Our shuttle back to Cavtat, Croatia took us past some other major landmarks, such as the Ostrag-Orthodox Monastery carved into the mountain side. And this amazing experience was then wrapped up with two final days with Kelly and Jenaya, sharing great meals and stories, before heading home. All in all, our Montenegro adventure wish was fulfilled and more!

Most Trans Dinarica travelers are happy to choose to carry as little luggage as possible.
Final Note – Essential Gear
As in other posts, we rode gravel/adventure style bikes, with frame, bar and seat bags, and carried all the compact fundamentals needed for a 7-day ride. We did not bring a tent or cooking gear, as we had booked accommodations. We were otherwise self-sufficient each day. For international travellers, there were a few items that were invaluable.

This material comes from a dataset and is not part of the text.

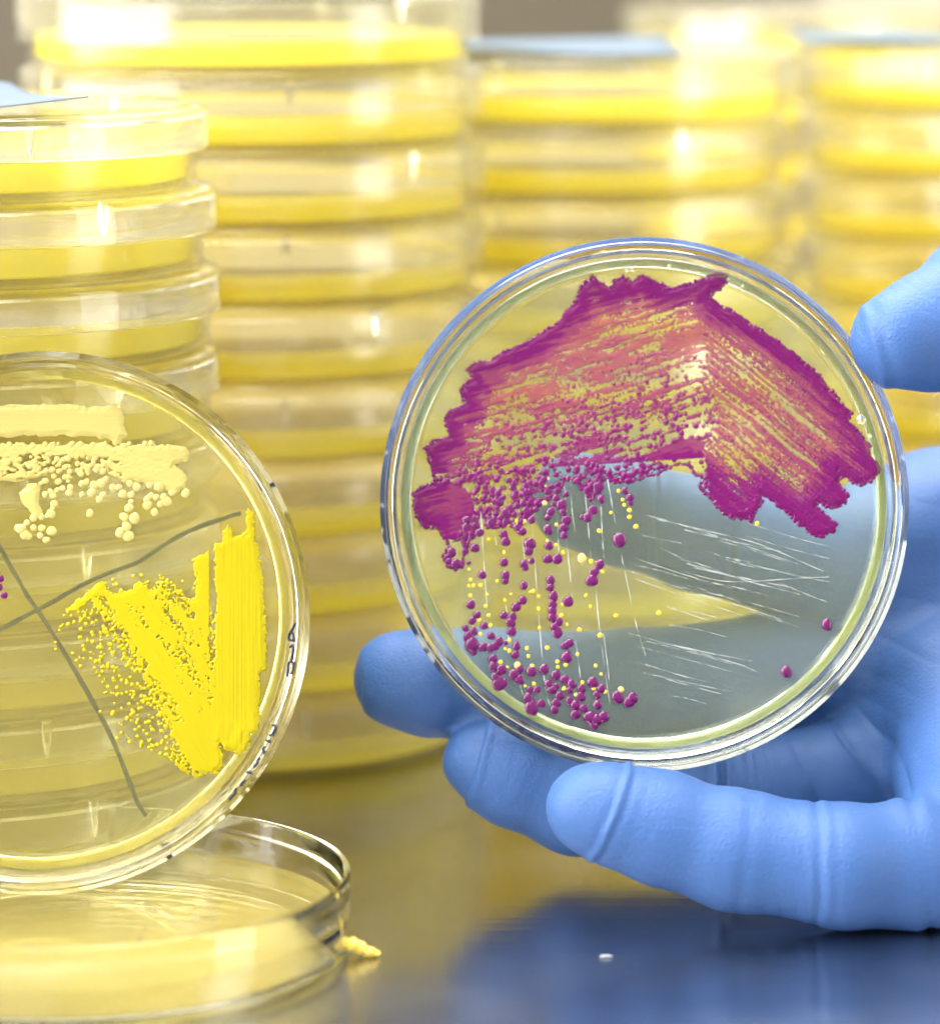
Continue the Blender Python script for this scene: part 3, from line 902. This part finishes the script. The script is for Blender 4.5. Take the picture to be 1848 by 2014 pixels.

- Along with the standard small repair and patch kit, I brought a compact rechargeable bike pump and a tiny pressure gauge. Re-setting tire pressures after a flight was a cinch, taking mere minutes.
- For communication, I shut off my standard phone plan to avoid excessive roaming charges. Instead, I purchased an international e-sim card from Airalo for $25 Canadian, and turned it on when needed for texting using WhatsApp. There was also wi-fi access at each of our accommodations.
- Credit cards were accepted almost everywhere, however I did carry euros as a couple of my accommodations requested cash payment on arrival, and cash was useful for incidentals.
The Trans Dinarica website and route information packages were invaluable. Our route took us off major highways and high traffic routes, and kept us almost entirely on more remote roads and pathways. I would never have been able to put this route together without their beta. Thanks so much TD.